While there’s not a ton of crossover in our record collections, we all love
‘genuine’ music, whatever that means, and for all of us, doing this record was
a breath of fresh air. I feel like the record was really an exercise in
restraint, from the writing to the recording. Rather than looking for
opportunities to make songs bigger and more cinematic, we were cutting verses
where they didn’t need to be there and making the songs economical.”
What shape were the
demos in when you presented them to Tucker and the band?
My demoing process has definitely gotten more developed as
I’ve become more comfortable doing home recording. I switched over to using
Logic about four years ago, and that changed my demoing process completely.

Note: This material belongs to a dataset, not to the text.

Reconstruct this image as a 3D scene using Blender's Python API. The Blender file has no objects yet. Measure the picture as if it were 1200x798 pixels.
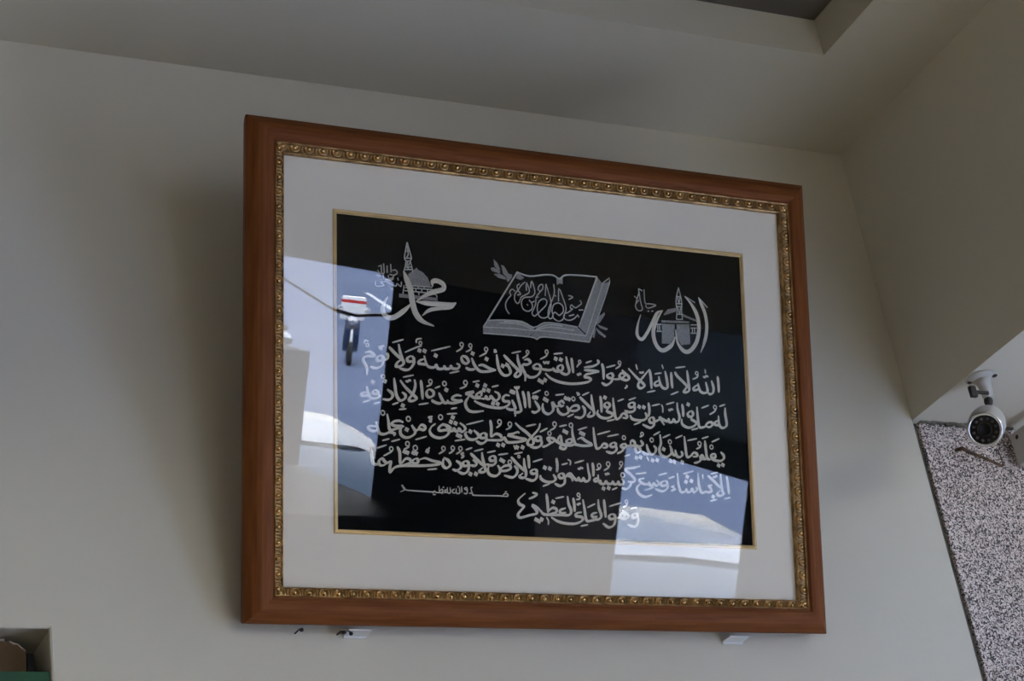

It’s so much more of a user-friendly interface. The drum sounds are pretty
good, so if I’ve got an idea for a drum beat, I can put that in, or if I can
lay down a bass track or a guitat track without interrupting the house. So a
lot of them were pretty well formed with just me putting my ideas down. Demoing
is very handy; before I would just record voice and guitar, and I’d have these
ideas for what the bass or the drums would sound like, but then I’d be stuck
trying to explain them in rehearsal. And now, with a little more time demoing,
they’re there—and I always tell everybody that they’re kind of a blueprint and
you can discard them if you need to, but a lot of times they stick around.

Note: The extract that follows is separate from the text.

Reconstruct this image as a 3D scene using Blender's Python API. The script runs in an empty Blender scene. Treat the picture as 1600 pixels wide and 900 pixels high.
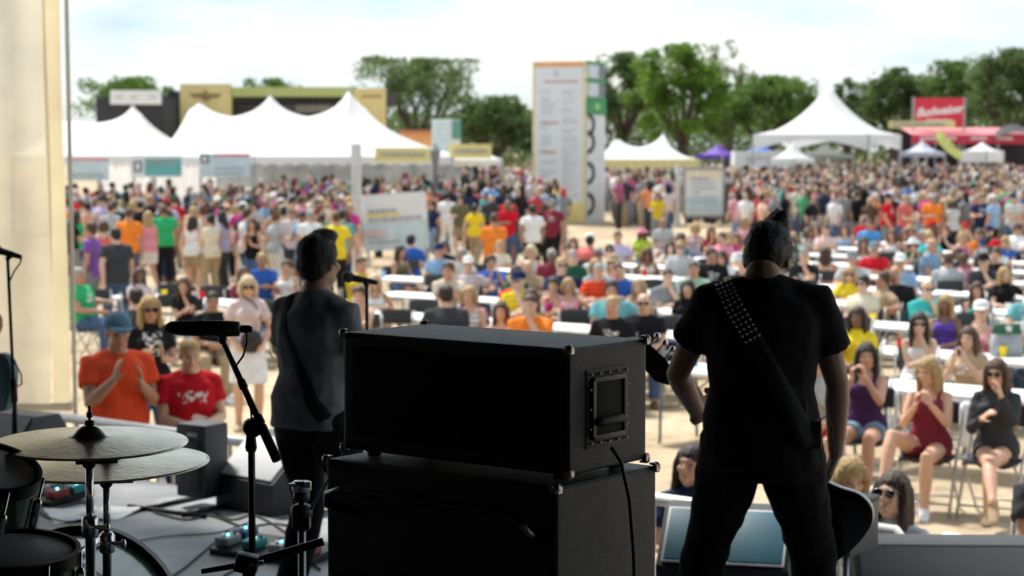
import bpy, bmesh, math, random
import numpy as np
from mathutils import Vector, Matrix, noise
from mathutils.bvhtree import BVHTree

R = math.radians
rnd = random.Random(11)
S = bpy.context.scene
COL = S.collection

# ------------------------------------------------------------------ camera
CAM_Z, HORIZON, FPX = 2.9, 236.0, 3111.0
PITCH = math.atan((450 - HORIZON) / FPX)
cam_data = bpy.data.cameras.new('camera')
cam_data.sensor_width = 36.0
cam_data.lens = FPX * 36.0 / 1600.0
cam_data.clip_end = 2000
cam_data.clip_start = 0.1
cam_data.dof.use_dof = True
cam_data.dof.focus_distance = 5.0
cam_data.dof.aperture_fstop = 4.8
cam_data.dof.aperture_blades = 7
cam = bpy.data.objects.new('camera', cam_data)
COL.objects.link(cam)
cam.location = (0, 0, CAM_Z)
cam.rotation_euler = (R(90) - PITCH, 0, 0)
S.camera = cam

# ------------------------------------------------------------------ sky and sun
SUN_DIR = Vector((-0.34, 0.55, 1.02)).normalized()       # towards the sun: high, over the audience
sun_el = math.asin(SUN_DIR.z)
w = bpy.data.worlds.new('World'); S.world = w; w.use_nodes = True
nt = w.node_tree; nt.nodes.clear()
def N(tree, kind, **kw):
    n = tree.nodes.new(kind)
    for k, v in kw.items(): setattr(n, k, v)
    return n
sky = N(nt, 'ShaderNodeTexSky', sky_type='NISHITA', sun_disc=False)
sky.sun_elevation = sun_el
sky.sun_rotation = math.atan2(SUN_DIR.x, SUN_DIR.y)
sky.dust_density = 2.0
tc = N(nt, 'ShaderNodeTexCoord')
mp = N(nt, 'ShaderNodeMapping'); mp.inputs['Scale'].default_value = (1.0, 1.0, 3.4)
nz = N(nt, 'ShaderNodeTexNoise'); nz.inputs['Scale'].default_value = 4.2; nz.inputs['Detail'].default_value = 7; nz.inputs['Roughness'].default_value = 0.52
cr = N(nt, 'ShaderNodeValToRGB'); cr.color_ramp.elements[0].position = 0.38; cr.color_ramp.elements[1].position = 0.56
cr.color_ramp.elements[0].color = (.5, .5, .5, 1)
nz2 = N(nt, 'ShaderNodeTexNoise'); nz2.inputs['Scale'].default_value = 9; nz2.inputs['Detail'].default_value = 6
cr2 = N(nt, 'ShaderNodeValToRGB')
cr2.color_ramp.elements[0].position = .38; cr2.color_ramp.elements[0].color = (3.1, 3.9, 4.35, 1)
cr2.color_ramp.elements[1].position = .62; cr2.color_ramp.elements[1].color = (4.75, 4.98, 5.1, 1)
mx = N(nt, 'ShaderNodeMix', data_type='RGBA')
bg = N(nt, 'ShaderNodeBackground'); bg.inputs['Strength'].default_value = 0.1
wo = N(nt, 'ShaderNodeOutputWorld')
L = nt.links.new
L(tc.outputs['Generated'], mp.inputs['Vector']); L(mp.outputs['Vector'], nz.inputs['Vector']); L(mp.outputs['Vector'], nz2.inputs['Vector'])
L(nz.outputs['Fac'], cr.inputs['Fac']); L(nz2.outputs['Fac'], cr2.inputs['Fac'])
L(cr.outputs['Color'], mx.inputs['Factor']); L(sky.outputs['Color'], mx.inputs['A']); L(cr2.outputs['Color'], mx.inputs['B'])
L(mx.outputs['Result'], bg.inputs['Color']); L(bg.outputs['Background'], wo.inputs['Surface'])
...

Y’know, you see it in 360 this way—you get it out of your skull and see what it
will sound like later.
It’s surprising how
seamlessly the late-’60s/early-’70s feel of most the album coheres with the ’80s
jangle rock of the rest of it.
I came back to listening to Neil Young and the Byrds and
Dylan much later, because that was always my parents’ music. It was
ever-present growing up, but when I established my own musical identity, it was
in opposition to what my parents were listening to – that junior high school
rebellion thing. But little did I realize that the guys who were inspiring me
were steeped in that stuff. So I got Dylan and Syd Barrett through Robyn
Hitchcock, the Byrds and the Flying Burrito Brothers through R.E.M., Fairport
Convention through Bob Mould and Husker Du, because Richard Thompson was his
guitar hero. So it’s interesting to see the layers there.